L’introduction de Rémi Jimenes replace d’abord Tory dans la juste perspective selon laquelle il convient de saisir le personnage : parfois éclipsé par le succès retentissant du Champ fleury, le reste de l’œuvre comme l’importance intellectuelle du berruyer sont encore trop peu connus. Car Tory est l’incarnation même de l’humanisme tel qu’il fleurit en France au tout début du xvie siècle, mélange d’immense érudition et d’enthousiasme pour ce que la modernité apporte alors de meilleur, l’imprimerie, qui multiplie le livre avec une déconcertante rapidité et facilité, et rend éternelle l’œuvre intellectuelle des hommes, comme le soulignera après lui Boaistuau. Savant, curieux de tout, voyageur, mais aussi serviteur de son roi et de son royaume, attaché à sa province natale autant que membre de la République des lettres européennes, Tory est en quelque sorte un humaniste archétypal et pourtant exceptionnel.

Afin de faire toucher du doigt cette histoire singulière et symbolique, le parcours commence par une évocation de la biographie de Geoffroy Tory et de l’histoire de Bourges à l’époque de sa naissance, qui permet de se souvenir d’une ville dynamique, économiquement autant qu’artistiquement, marquée par l’héritage de Jacques Cœur et qui se dote d’une université. Tory y nait dans un milieu modeste, qui pose une question sans réponse : « comment a-t-il pu sortir de la vue aux Vaches et suivre des études à l’Université ? » (p. 21), question qui atteste de l’existence d’une réelle mobilité sociale en ce début de « beau xvie siècle », dont le savoir est l’un des ressorts. Plusieurs belles pages de cette première partie sont consacrées à la vie intellectuelle à Bourges au moment de la jeunesse de Tory et y présentent le monde du livre, la production des manuscrits et les débuts timides de l’imprimerie.

Tory quitte ensuite Bourges, on ne sait pas exactement quand, au tout début du siècle, pour voyager en Italie, d’abord, s’installer à Paris, ensuite. Commence ici sa carrière d’« érudit au service des libraires », avec lesquels il multiplie les collaborations éditoriales, participant très activement au développement du « premier humanisme parisien » (p. 45). On perçoit ici la complexité des réseaux dans lesquels il est inséré (parisiens mais aussi fidèlement berruyers), l’influence des modèles italiens, le petit monde européen des humanistes et des premiers libraires, l’importance des protecteurs et des mécènes, tout ce qui fait la vie intellectuelle bouillonnante de ce début de xvie siècle.

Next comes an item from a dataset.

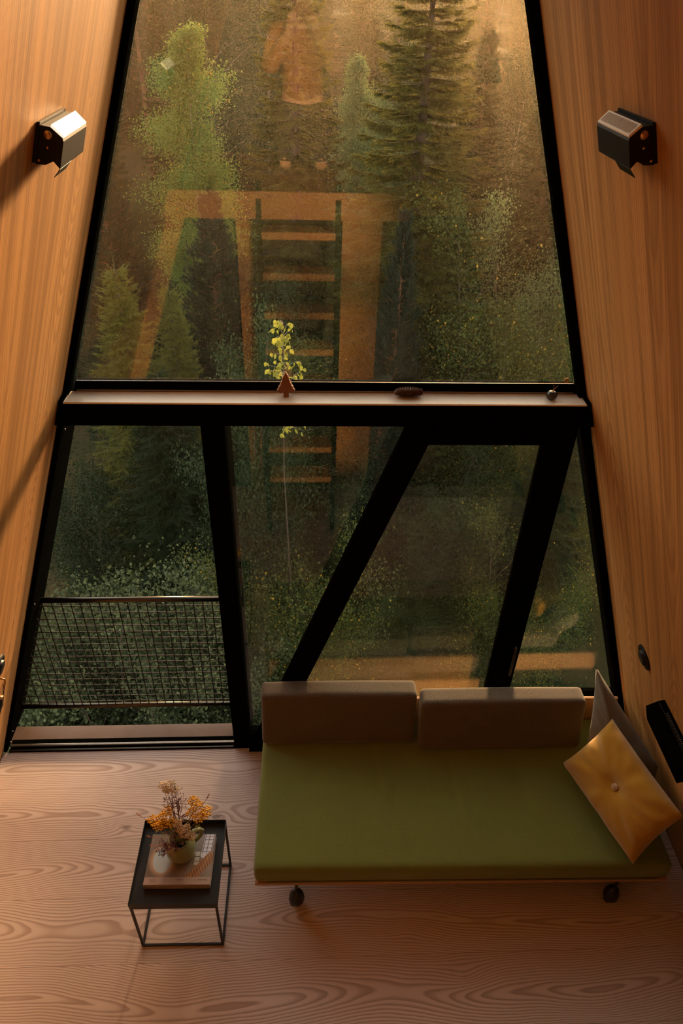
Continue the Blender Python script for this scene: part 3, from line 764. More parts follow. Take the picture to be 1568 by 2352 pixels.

À partir de 1525, il devient lui-même libraire et lance en particulier l’édition de livres d’heures illustrés qui eurent un grand succès et lui permirent de financer son autre grand projet, le Champ fleury. Si on imprime déjà à Paris des livres d’heures depuis une génération, « il est le premier Français à solliciter un privilège d’auteur pour ses illustrations » (p. 72). Le catalogue propose ici plusieurs pages d’une très belle étude sur ces illustrations, leur technique autant que leur signification, très richement illustrée et qui constitue un des temps forts de l’ouvrage. Tout une partie est ensuite, comme il se doit, consacrée à la genèse et à la réalisation du Champ fleury, traité consacré « dans une France largement dominée par les écritures gothiques », à un « objet relativement nouveau : la lettre romaine » (p. 96), mais qui n’est pas pour autant, comme on le pense en général, un traité typographique. C’est en réalité un ouvrage qui prend pour thème l’inscription épigraphique et est destiné à « fournir aux artisans des modèles pour “devises, sentences ou autrement” », mais qui fournit ainsi des modèles esthétiques et surtout inscrit la réflexion sur la lettre écrite dans une complexe perspective à la fois savante, géométrique, esthétique et politique. Plusieurs articles d’auteurs différents (Rémi Jimenes, Anne Raffarin et Marie-Luce Demonet) composent sur ce sujet un ensemble passionnant et très complet.

La réflexion se poursuit par l’analyse du travail de Tory au service de François Ier, dans le contexte d’une « révolution culturelle » pour laquelle la question de la typographie, du livre imprimé et de la langue, mais aussi des choix orthographiques sont bien sûr des enjeux cruciaux, dont Tory est partie prenante. Le catalogue se referme sur l’évocation de la mémoire de Tory et de l’humanisme à Bourges, au terme d’un riche voyage dans la vie et dans les œuvres de Tory.

L’ouvrage, on l’aura compris, est d’un très grand intérêt, pour les spécialistes comme pour les lettrés, érudits et curieux de toute nature, qui y découvriront ou y approfondiront leur connaissance de la période grâce à des articles d’une érudition et d’une qualité impeccables sans être trop complexes, appuyés sur une illustration aussi splendide que pédagogique. Au-delà du personnage de Geoffroy Tory, fascinant en lui-même, ce livre propose une plongée particulièrement stimulante dans la culture imprimée – textes et images – de la Renaissance.